┌────────
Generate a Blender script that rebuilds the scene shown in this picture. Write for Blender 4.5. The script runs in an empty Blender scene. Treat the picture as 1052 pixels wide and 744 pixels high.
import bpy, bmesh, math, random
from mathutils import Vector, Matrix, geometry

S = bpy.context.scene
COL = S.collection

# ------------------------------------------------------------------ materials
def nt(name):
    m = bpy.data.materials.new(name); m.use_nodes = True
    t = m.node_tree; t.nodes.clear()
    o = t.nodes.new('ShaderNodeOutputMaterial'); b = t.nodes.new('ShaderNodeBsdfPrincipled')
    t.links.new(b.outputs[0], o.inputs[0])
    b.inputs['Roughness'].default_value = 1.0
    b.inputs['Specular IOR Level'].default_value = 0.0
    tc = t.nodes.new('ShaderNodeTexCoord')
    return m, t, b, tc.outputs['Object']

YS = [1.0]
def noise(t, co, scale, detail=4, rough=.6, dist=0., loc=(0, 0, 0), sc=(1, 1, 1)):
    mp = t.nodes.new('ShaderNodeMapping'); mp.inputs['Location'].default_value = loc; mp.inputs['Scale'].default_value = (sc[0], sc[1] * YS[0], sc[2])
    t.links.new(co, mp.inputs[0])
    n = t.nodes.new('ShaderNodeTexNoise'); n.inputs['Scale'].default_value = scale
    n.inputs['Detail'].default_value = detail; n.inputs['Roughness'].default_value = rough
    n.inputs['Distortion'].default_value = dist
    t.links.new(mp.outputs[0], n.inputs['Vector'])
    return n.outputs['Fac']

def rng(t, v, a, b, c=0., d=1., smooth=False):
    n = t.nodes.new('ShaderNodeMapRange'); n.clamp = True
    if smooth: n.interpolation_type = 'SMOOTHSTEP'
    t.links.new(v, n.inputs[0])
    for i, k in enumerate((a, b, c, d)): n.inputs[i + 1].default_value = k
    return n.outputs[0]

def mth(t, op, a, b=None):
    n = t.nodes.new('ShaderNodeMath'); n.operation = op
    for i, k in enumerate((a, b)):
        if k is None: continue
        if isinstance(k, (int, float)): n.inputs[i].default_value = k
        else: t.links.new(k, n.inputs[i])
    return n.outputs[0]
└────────
SET EXERCISE -
Pick out each line containing "scene" and report it.

REPLY TO THE EXERCISE -
Generate a Blender script that rebuilds the scene shown in this picture. Write for Blender 4.5. The script runs in an empty Blender scene. Treat the picture as 1052 pixels wide and 744 pixels high.
S = bpy.context.scene